== Instructions for the task ==
Copy all the material below, exactly as it stands.

(Scene modeling code data)
(begin)
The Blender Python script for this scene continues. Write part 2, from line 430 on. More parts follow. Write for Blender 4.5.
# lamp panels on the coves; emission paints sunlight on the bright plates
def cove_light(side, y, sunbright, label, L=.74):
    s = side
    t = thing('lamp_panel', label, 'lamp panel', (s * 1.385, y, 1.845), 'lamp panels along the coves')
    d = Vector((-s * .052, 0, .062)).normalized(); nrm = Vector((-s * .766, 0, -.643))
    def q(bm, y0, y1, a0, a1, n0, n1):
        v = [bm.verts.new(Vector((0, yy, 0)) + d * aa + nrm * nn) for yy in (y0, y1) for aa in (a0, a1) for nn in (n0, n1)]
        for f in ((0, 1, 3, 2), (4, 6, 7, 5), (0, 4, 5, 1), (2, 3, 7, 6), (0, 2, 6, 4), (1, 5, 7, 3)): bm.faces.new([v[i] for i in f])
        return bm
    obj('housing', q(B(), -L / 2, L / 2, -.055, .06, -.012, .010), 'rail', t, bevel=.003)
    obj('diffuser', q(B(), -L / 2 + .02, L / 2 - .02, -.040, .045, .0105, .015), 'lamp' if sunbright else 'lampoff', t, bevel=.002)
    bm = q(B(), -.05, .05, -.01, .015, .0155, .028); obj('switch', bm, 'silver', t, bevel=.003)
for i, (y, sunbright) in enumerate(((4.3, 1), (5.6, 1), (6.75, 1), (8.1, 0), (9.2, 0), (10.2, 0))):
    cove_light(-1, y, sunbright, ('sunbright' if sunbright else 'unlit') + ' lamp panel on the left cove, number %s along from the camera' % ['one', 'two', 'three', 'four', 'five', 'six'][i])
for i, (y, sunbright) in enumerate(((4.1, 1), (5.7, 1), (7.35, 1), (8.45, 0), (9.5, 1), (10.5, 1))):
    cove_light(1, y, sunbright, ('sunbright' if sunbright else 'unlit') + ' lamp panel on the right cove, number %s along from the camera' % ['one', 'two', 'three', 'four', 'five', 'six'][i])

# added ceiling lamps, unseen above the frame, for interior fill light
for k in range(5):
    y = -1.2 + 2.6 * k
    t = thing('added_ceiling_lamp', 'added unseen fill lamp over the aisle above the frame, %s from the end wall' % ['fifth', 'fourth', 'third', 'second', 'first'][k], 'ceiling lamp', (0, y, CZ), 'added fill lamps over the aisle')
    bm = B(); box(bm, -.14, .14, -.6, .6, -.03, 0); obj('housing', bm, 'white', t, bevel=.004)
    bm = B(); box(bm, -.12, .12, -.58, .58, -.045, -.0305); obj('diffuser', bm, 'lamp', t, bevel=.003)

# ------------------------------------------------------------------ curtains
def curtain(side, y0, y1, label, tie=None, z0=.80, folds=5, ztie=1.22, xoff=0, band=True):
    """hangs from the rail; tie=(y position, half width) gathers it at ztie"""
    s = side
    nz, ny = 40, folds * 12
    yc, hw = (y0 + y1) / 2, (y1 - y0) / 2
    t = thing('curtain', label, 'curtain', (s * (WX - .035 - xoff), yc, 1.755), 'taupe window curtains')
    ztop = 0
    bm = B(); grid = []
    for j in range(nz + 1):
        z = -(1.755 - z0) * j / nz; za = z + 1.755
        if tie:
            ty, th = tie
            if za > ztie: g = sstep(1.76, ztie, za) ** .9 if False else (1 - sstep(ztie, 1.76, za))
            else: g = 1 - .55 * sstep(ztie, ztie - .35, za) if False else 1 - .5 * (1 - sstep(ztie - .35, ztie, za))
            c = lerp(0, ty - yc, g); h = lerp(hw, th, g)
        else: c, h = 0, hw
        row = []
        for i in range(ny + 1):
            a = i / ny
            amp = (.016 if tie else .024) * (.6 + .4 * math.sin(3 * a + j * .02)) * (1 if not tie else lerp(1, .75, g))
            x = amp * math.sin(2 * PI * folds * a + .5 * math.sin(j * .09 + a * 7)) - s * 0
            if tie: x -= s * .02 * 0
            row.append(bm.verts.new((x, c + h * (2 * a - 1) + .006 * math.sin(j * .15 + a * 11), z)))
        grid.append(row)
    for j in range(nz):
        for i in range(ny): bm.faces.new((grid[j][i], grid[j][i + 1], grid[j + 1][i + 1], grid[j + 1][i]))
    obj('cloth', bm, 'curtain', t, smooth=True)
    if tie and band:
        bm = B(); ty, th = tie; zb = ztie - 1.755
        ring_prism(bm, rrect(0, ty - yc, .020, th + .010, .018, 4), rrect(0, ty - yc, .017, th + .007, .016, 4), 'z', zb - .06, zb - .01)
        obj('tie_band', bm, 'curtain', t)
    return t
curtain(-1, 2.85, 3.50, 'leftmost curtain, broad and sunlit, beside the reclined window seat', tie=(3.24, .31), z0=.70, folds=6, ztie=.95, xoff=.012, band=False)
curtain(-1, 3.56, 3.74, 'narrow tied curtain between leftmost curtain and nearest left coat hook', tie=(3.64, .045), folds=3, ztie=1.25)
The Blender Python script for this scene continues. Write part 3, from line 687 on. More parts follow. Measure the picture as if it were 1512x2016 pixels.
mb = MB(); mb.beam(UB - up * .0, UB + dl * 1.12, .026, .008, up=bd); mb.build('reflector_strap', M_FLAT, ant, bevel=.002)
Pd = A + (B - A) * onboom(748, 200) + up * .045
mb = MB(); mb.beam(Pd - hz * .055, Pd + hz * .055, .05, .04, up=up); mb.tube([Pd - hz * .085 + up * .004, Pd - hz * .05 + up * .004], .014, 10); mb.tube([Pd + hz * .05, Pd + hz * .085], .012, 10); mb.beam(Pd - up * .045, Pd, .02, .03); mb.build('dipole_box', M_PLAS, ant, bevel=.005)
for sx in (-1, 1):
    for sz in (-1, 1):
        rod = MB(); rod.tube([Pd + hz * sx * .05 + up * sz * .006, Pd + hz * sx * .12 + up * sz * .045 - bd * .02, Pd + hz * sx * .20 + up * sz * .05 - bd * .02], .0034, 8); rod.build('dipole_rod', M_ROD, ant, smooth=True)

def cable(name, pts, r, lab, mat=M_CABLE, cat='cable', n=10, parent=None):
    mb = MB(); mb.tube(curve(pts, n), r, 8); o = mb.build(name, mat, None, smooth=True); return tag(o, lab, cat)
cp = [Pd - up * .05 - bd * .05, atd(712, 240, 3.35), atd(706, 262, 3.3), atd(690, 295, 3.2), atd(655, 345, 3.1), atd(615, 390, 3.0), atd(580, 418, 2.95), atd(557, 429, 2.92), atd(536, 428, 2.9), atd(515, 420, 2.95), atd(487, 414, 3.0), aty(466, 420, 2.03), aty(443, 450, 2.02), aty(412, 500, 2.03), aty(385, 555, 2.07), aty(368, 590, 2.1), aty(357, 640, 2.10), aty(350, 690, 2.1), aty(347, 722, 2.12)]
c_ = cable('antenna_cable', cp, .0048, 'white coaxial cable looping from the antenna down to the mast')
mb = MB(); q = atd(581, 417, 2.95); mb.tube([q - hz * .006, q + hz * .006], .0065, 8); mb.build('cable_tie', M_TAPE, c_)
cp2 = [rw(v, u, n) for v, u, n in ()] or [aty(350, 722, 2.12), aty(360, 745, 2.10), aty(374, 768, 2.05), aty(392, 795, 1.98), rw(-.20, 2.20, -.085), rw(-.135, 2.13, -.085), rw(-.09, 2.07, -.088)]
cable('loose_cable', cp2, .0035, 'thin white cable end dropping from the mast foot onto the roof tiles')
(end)
== Reply to the exercise ==
The Blender Python script for this scene continues. Write part 2, from line 430 on. More parts follow. Write for Blender 4.5.
# lamp panels on the coves; emission paints sunlight on the bright plates
def cove_light(side, y, sunbright, label, L=.74):
    s = side
    t = thing('lamp_panel', label, 'lamp panel', (s * 1.385, y, 1.845), 'lamp panels along the coves')
    d = Vector((-s * .052, 0, .062)).normalized(); nrm = Vector((-s * .766, 0, -.643))
    def q(bm, y0, y1, a0, a1, n0, n1):
        v = [bm.verts.new(Vector((0, yy, 0)) + d * aa + nrm * nn) for yy in (y0, y1) for aa in (a0, a1) for nn in (n0, n1)]
        for f in ((0, 1, 3, 2), (4, 6, 7, 5), (0, 4, 5, 1), (2, 3, 7, 6), (0, 2, 6, 4), (1, 5, 7, 3)): bm.faces.new([v[i] for i in f])
        return bm
    obj('housing', q(B(), -L / 2, L / 2, -.055, .06, -.012, .010), 'rail', t, bevel=.003)
    obj('diffuser', q(B(), -L / 2 + .02, L / 2 - .02, -.040, .045, .0105, .015), 'lamp' if sunbright else 'lampoff', t, bevel=.002)
    bm = q(B(), -.05, .05, -.01, .015, .0155, .028); obj('switch', bm, 'silver', t, bevel=.003)
for i, (y, sunbright) in enumerate(((4.3, 1), (5.6, 1), (6.75, 1), (8.1, 0), (9.2, 0), (10.2, 0))):
    cove_light(-1, y, sunbright, ('sunbright' if sunbright else 'unlit') + ' lamp panel on the left cove, number %s along from the camera' % ['one', 'two', 'three', 'four', 'five', 'six'][i])
for i, (y, sunbright) in enumerate(((4.1, 1), (5.7, 1), (7.35, 1), (8.45, 0), (9.5, 1), (10.5, 1))):
    cove_light(1, y, sunbright, ('sunbright' if sunbright else 'unlit') + ' lamp panel on the right cove, number %s along from the camera' % ['one', 'two', 'three', 'four', 'five', 'six'][i])

# added ceiling lamps, unseen above the frame, for interior fill light
for k in range(5):
    y = -1.2 + 2.6 * k
    t = thing('added_ceiling_lamp', 'added unseen fill lamp over the aisle above the frame, %s from the end wall' % ['fifth', 'fourth', 'third', 'second', 'first'][k], 'ceiling lamp', (0, y, CZ), 'added fill lamps over the aisle')
    bm = B(); box(bm, -.14, .14, -.6, .6, -.03, 0); obj('housing', bm, 'white', t, bevel=.004)
    bm = B(); box(bm, -.12, .12, -.58, .58, -.045, -.0305); obj('diffuser', bm, 'lamp', t, bevel=.003)

# ------------------------------------------------------------------ curtains
def curtain(side, y0, y1, label, tie=None, z0=.80, folds=5, ztie=1.22, xoff=0, band=True):
    """hangs from the rail; tie=(y position, half width) gathers it at ztie"""
    s = side
    nz, ny = 40, folds * 12
    yc, hw = (y0 + y1) / 2, (y1 - y0) / 2
    t = thing('curtain', label, 'curtain', (s * (WX - .035 - xoff), yc, 1.755), 'taupe window curtains')
    ztop = 0
    bm = B(); grid = []
    for j in range(nz + 1):
        z = -(1.755 - z0) * j / nz; za = z + 1.755
        if tie:
            ty, th = tie
            if za > ztie: g = sstep(1.76, ztie, za) ** .9 if False else (1 - sstep(ztie, 1.76, za))
            else: g = 1 - .55 * sstep(ztie, ztie - .35, za) if False else 1 - .5 * (1 - sstep(ztie - .35, ztie, za))
            c = lerp(0, ty - yc, g); h = lerp(hw, th, g)
        else: c, h = 0, hw
        row = []
        for i in range(ny + 1):
            a = i / ny
            amp = (.016 if tie else .024) * (.6 + .4 * math.sin(3 * a + j * .02)) * (1 if not tie else lerp(1, .75, g))
            x = amp * math.sin(2 * PI * folds * a + .5 * math.sin(j * .09 + a * 7)) - s * 0
            if tie: x -= s * .02 * 0
            row.append(bm.verts.new((x, c + h * (2 * a - 1) + .006 * math.sin(j * .15 + a * 11), z)))
        grid.append(row)
    for j in range(nz):
        for i in range(ny): bm.faces.new((grid[j][i], grid[j][i + 1], grid[j + 1][i + 1], grid[j + 1][i]))
    obj('cloth', bm, 'curtain', t, smooth=True)
    if tie and band:
        bm = B(); ty, th = tie; zb = ztie - 1.755
        ring_prism(bm, rrect(0, ty - yc, .020, th + .010, .018, 4), rrect(0, ty - yc, .017, th + .007, .016, 4), 'z', zb - .06, zb - .01)
        obj('tie_band', bm, 'curtain', t)
    return t
curtain(-1, 2.85, 3.50, 'leftmost curtain, broad and sunlit, beside the reclined window seat', tie=(3.24, .31), z0=.70, folds=6, ztie=.95, xoff=.012, band=False)
curtain(-1, 3.56, 3.74, 'narrow tied curtain between leftmost curtain and nearest left coat hook', tie=(3.64, .045), folds=3, ztie=1.25)
The Blender Python script for this scene continues. Write part 3, from line 687 on. More parts follow. Measure the picture as if it were 1512x2016 pixels.
mb = MB(); mb.beam(UB - up * .0, UB + dl * 1.12, .026, .008, up=bd); mb.build('reflector_strap', M_FLAT, ant, bevel=.002)
Pd = A + (B - A) * onboom(748, 200) + up * .045
mb = MB(); mb.beam(Pd - hz * .055, Pd + hz * .055, .05, .04, up=up); mb.tube([Pd - hz * .085 + up * .004, Pd - hz * .05 + up * .004], .014, 10); mb.tube([Pd + hz * .05, Pd + hz * .085], .012, 10); mb.beam(Pd - up * .045, Pd, .02, .03); mb.build('dipole_box', M_PLAS, ant, bevel=.005)
for sx in (-1, 1):
    for sz in (-1, 1):
        rod = MB(); rod.tube([Pd + hz * sx * .05 + up * sz * .006, Pd + hz * sx * .12 + up * sz * .045 - bd * .02, Pd + hz * sx * .20 + up * sz * .05 - bd * .02], .0034, 8); rod.build('dipole_rod', M_ROD, ant, smooth=True)

def cable(name, pts, r, lab, mat=M_CABLE, cat='cable', n=10, parent=None):
    mb = MB(); mb.tube(curve(pts, n), r, 8); o = mb.build(name, mat, None, smooth=True); return tag(o, lab, cat)
cp = [Pd - up * .05 - bd * .05, atd(712, 240, 3.35), atd(706, 262, 3.3), atd(690, 295, 3.2), atd(655, 345, 3.1), atd(615, 390, 3.0), atd(580, 418, 2.95), atd(557, 429, 2.92), atd(536, 428, 2.9), atd(515, 420, 2.95), atd(487, 414, 3.0), aty(466, 420, 2.03), aty(443, 450, 2.02), aty(412, 500, 2.03), aty(385, 555, 2.07), aty(368, 590, 2.1), aty(357, 640, 2.10), aty(350, 690, 2.1), aty(347, 722, 2.12)]
c_ = cable('antenna_cable', cp, .0048, 'white coaxial cable looping from the antenna down to the mast')
mb = MB(); q = atd(581, 417, 2.95); mb.tube([q - hz * .006, q + hz * .006], .0065, 8); mb.build('cable_tie', M_TAPE, c_)
cp2 = [rw(v, u, n) for v, u, n in ()] or [aty(350, 722, 2.12), aty(360, 745, 2.10), aty(374, 768, 2.05), aty(392, 795, 1.98), rw(-.20, 2.20, -.085), rw(-.135, 2.13, -.085), rw(-.09, 2.07, -.088)]
cable('loose_cable', cp2, .0035, 'thin white cable end dropping from the mast foot onto the roof tiles')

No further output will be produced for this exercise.